[START]
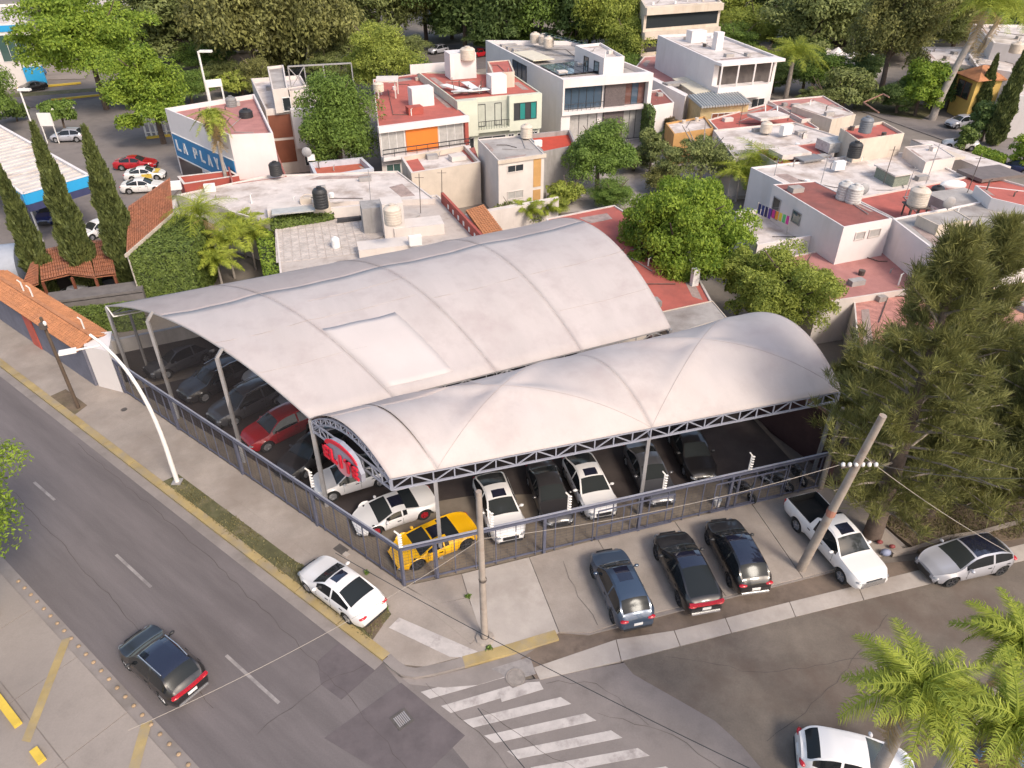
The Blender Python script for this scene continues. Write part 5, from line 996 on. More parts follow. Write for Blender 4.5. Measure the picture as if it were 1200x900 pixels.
# vehicles beyond the lot
car('suv', 'silver', (62, 160), (98, 159), 'silver SUV in the fuel station yard beside the flowering tree', small=False)
car('sedan', 'red', (184, 190), (134, 192), 'dark red sedan in the station yard, farthest of the three in a row')
car('sedan', 'white', (194, 202), (146, 205), 'white taxi with yellow front doors between the red sedan and the nearest white one', rim=RIMS)
tx = car('sedan', 'white', (194, 216), (142, 219), 'white sedan nearest the tiled roof in the station yard')
o = [x for x in bpy.data.objects if x.get('label', '').startswith('white taxi')][0]
mb = MB(); mb.box((.35, .93, .60), (1.15, .02, .5)); mb.box((.35, -.93, .60), (1.15, .02, .5)); mb.box((1.35, 0, .93), (.7, 1.5, .03)); mb.build('yellow_door_panel', YEL2, o)
car('hatch', 'silver', (61, 352), (108, 344), 'silver car parked under the tiled carport roof', small=False)
car('hatch', 'dkblue', (48, 262), (72, 238), 'dark blue car under the edge of the fuel station canopy'); car('hatch', 'white', (96, 275), (130, 262), 'white car between the first two cypress trees')
car('sedan', 'black', (26, 103), (50, 99), 'black car in the far car park, nearest the yellow kerb', small=True); car('hatch', 'silver', (28, 95), (50, 92), 'silver car behind the black one in the far car park', small=True)
car('hatch', 'midblue', (28, 86), (50, 83), 'light blue car in the far car park behind the silver one', small=True); car('hatch', 'grey', (20, 76), (38, 74), 'grey car at the back of the far car park', small=True)
car('suv', 'silver', (504, 60), (523, 57), 'silver car on the rear street between the tree masses', small=True); car('hatch', 'red', (551, 64), (570, 61), 'red car on the rear street beside the roof tanks', small=True)
car('suv', 'silver', (1111, 145), (1140, 142), 'silver SUV parked in front of the yellow house'); car('sedan', 'white', (1106, 166), (1146, 170), 'white sedan on the right hand street beside the clipped hedge')
car('hatch', 'dkblue', (1172, 190), (1212, 200), 'dark blue car at the right edge of the right hand street')
car('hatch', 'white', (1062, 905), (946, 880), 'white car under the big palm at the bottom right', z=.01, scale=1.0); car('suv', 'midblue', (1225, 860), (1172, 905), 'greyish blue car mostly hidden by palm fronds in the bottom right corner', z=.01)
car('sedan', 'dark', (752, 28), (775, 26), 'dark car in front of the far office block', small=True)
# motorcycles at the right end of the lot
def motorcycle(u, v, lab, rz=1.2):
    p = W(u, v, .12); t = bpy.data.objects.new('motorcycle', None); C.objects.link(t); t.location = (p.x, p.y, .12); t.rotation_euler = (0, 0, rz); tag(t, lab, 'motorcycle', 'motorcycles in the lot')
    for x in (-.68, .72):
        mb = MB(); mb.lathe([(.2, -.06), (.31, -.05), (.33, 0), (.31, .05), (.2, .06)], n=18, axis='y'); o = mb.build('wheel', TYRE, t, True); o.location = (x, 0, .33)
        m2 = MB(); [m2.bar((0, 0, 0), (.21*math.cos(a), 0, .21*math.sin(a)), .03) for a in [k*math.pi/3 for k in range(6)]]; m2.build('rim', RIMS, o)
    mb = MB(); mb.ell((.12, 0, .86), (.33, .17, .15), 10, 6); mb.build('fuel_tank', paintm('dark'), t, True); mb = MB(); mb.ell((-.4, 0, .82), (.38, .13, .07), 10, 5); mb.build('seat', BLKP, t, True)
    mb = MB(); mb.box((.02, 0, .5), (.42, .3, .34)); mb.tube([(-.68, .1, .33), (-.1, .1, .45), (.3, 0, .75), (.5, 0, .9)], .04); mb.build('engine_frame', UND, t); mb = MB(); mb.tube([(.74, .08, .33), (.52, .08, .98)], .035); mb.tube([(.74, -.08, .33), (.52, -.08, .98)], .035); mb.build('fork', CHR, t)
    mb = MB(); mb.tube([(.38, .36, 1.06), (.5, .12, 1.02), (.5, -.12, 1.02), (.38, -.36, 1.06)], .025); mb.build('handlebar', UND, t); mb = MB(); mb.ell((.62, 0, .9), (.12, .12, .12), 8, 6); mb.build('headlight', HLM, t, True); mb = MB(); mb.tube([(-.1, -.16, .35), (-.8, -.18, .42)], .05, 8); mb.build('exhaust', CHR, t)
motorcycle(868, 580, 'dark motorcycle inside the fence right of the white bucket', -1.0); motorcycle(908, 570, 'dark motorcycle nearest the right end of the lot fence', -.7); motorcycle(930, 560, 'third motorcycle behind the other two at the lot end', -1.2)
mb = MB(); p = W(840, 592, .12); mb.lathe([(.0, 0), (.16, 0), (.2, .42), (.215, .43), (.2, .40), (.0, .38)], (p.x, p.y, .12), 16); tag(mb.build('bucket', WHTP, None, True), 'white plastic bucket standing inside the side street fence', 'bucket')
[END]
WHAT YOU ARE ASKED TO DO
Write out each line again precisely as it appears, skipping every picture.

EXERCISE ANSWER
The Blender Python script for this scene continues. Write part 5, from line 996 on. More parts follow. Write for Blender 4.5. Measure the picture as if it were 1200x900 pixels.
# vehicles beyond the lot
car('suv', 'silver', (62, 160), (98, 159), 'silver SUV in the fuel station yard beside the flowering tree', small=False)
car('sedan', 'red', (184, 190), (134, 192), 'dark red sedan in the station yard, farthest of the three in a row')
car('sedan', 'white', (194, 202), (146, 205), 'white taxi with yellow front doors between the red sedan and the nearest white one', rim=RIMS)
tx = car('sedan', 'white', (194, 216), (142, 219), 'white sedan nearest the tiled roof in the station yard')
o = [x for x in bpy.data.objects if x.get('label', '').startswith('white taxi')][0]
mb = MB(); mb.box((.35, .93, .60), (1.15, .02, .5)); mb.box((.35, -.93, .60), (1.15, .02, .5)); mb.box((1.35, 0, .93), (.7, 1.5, .03)); mb.build('yellow_door_panel', YEL2, o)
car('hatch', 'silver', (61, 352), (108, 344), 'silver car parked under the tiled carport roof', small=False)
car('hatch', 'dkblue', (48, 262), (72, 238), 'dark blue car under the edge of the fuel station canopy'); car('hatch', 'white', (96, 275), (130, 262), 'white car between the first two cypress trees')
car('sedan', 'black', (26, 103), (50, 99), 'black car in the far car park, nearest the yellow kerb', small=True); car('hatch', 'silver', (28, 95), (50, 92), 'silver car behind the black one in the far car park', small=True)
car('hatch', 'midblue', (28, 86), (50, 83), 'light blue car in the far car park behind the silver one', small=True); car('hatch', 'grey', (20, 76), (38, 74), 'grey car at the back of the far car park', small=True)
car('suv', 'silver', (504, 60), (523, 57), 'silver car on the rear street between the tree masses', small=True); car('hatch', 'red', (551, 64), (570, 61), 'red car on the rear street beside the roof tanks', small=True)
car('suv', 'silver', (1111, 145), (1140, 142), 'silver SUV parked in front of the yellow house'); car('sedan', 'white', (1106, 166), (1146, 170), 'white sedan on the right hand street beside the clipped hedge')
car('hatch', 'dkblue', (1172, 190), (1212, 200), 'dark blue car at the right edge of the right hand street')
car('hatch', 'white', (1062, 905), (946, 880), 'white car under the big palm at the bottom right', z=.01, scale=1.0); car('suv', 'midblue', (1225, 860), (1172, 905), 'greyish blue car mostly hidden by palm fronds in the bottom right corner', z=.01)
car('sedan', 'dark', (752, 28), (775, 26), 'dark car in front of the far office block', small=True)
# motorcycles at the right end of the lot
def motorcycle(u, v, lab, rz=1.2):
    p = W(u, v, .12); t = bpy.data.objects.new('motorcycle', None); C.objects.link(t); t.location = (p.x, p.y, .12); t.rotation_euler = (0, 0, rz); tag(t, lab, 'motorcycle', 'motorcycles in the lot')
    for x in (-.68, .72):
        mb = MB(); mb.lathe([(.2, -.06), (.31, -.05), (.33, 0), (.31, .05), (.2, .06)], n=18, axis='y'); o = mb.build('wheel', TYRE, t, True); o.location = (x, 0, .33)
        m2 = MB(); [m2.bar((0, 0, 0), (.21*math.cos(a), 0, .21*math.sin(a)), .03) for a in [k*math.pi/3 for k in range(6)]]; m2.build('rim', RIMS, o)
    mb = MB(); mb.ell((.12, 0, .86), (.33, .17, .15), 10, 6); mb.build('fuel_tank', paintm('dark'), t, True); mb = MB(); mb.ell((-.4, 0, .82), (.38, .13, .07), 10, 5); mb.build('seat', BLKP, t, True)
    mb = MB(); mb.box((.02, 0, .5), (.42, .3, .34)); mb.tube([(-.68, .1, .33), (-.1, .1, .45), (.3, 0, .75), (.5, 0, .9)], .04); mb.build('engine_frame', UND, t); mb = MB(); mb.tube([(.74, .08, .33), (.52, .08, .98)], .035); mb.tube([(.74, -.08, .33), (.52, -.08, .98)], .035); mb.build('fork', CHR, t)
    mb = MB(); mb.tube([(.38, .36, 1.06), (.5, .12, 1.02), (.5, -.12, 1.02), (.38, -.36, 1.06)], .025); mb.build('handlebar', UND, t); mb = MB(); mb.ell((.62, 0, .9), (.12, .12, .12), 8, 6); mb.build('headlight', HLM, t, True); mb = MB(); mb.tube([(-.1, -.16, .35), (-.8, -.18, .42)], .05, 8); mb.build('exhaust', CHR, t)
motorcycle(868, 580, 'dark motorcycle inside the fence right of the white bucket', -1.0); motorcycle(908, 570, 'dark motorcycle nearest the right end of the lot fence', -.7); motorcycle(930, 560, 'third motorcycle behind the other two at the lot end', -1.2)
mb = MB(); p = W(840, 592, .12); mb.lathe([(.0, 0), (.16, 0), (.2, .42), (.215, .43), (.2, .40), (.0, .38)], (p.x, p.y, .12), 16); tag(mb.build('bucket', WHTP, None, True), 'white plastic bucket standing inside the side street fence', 'bucket')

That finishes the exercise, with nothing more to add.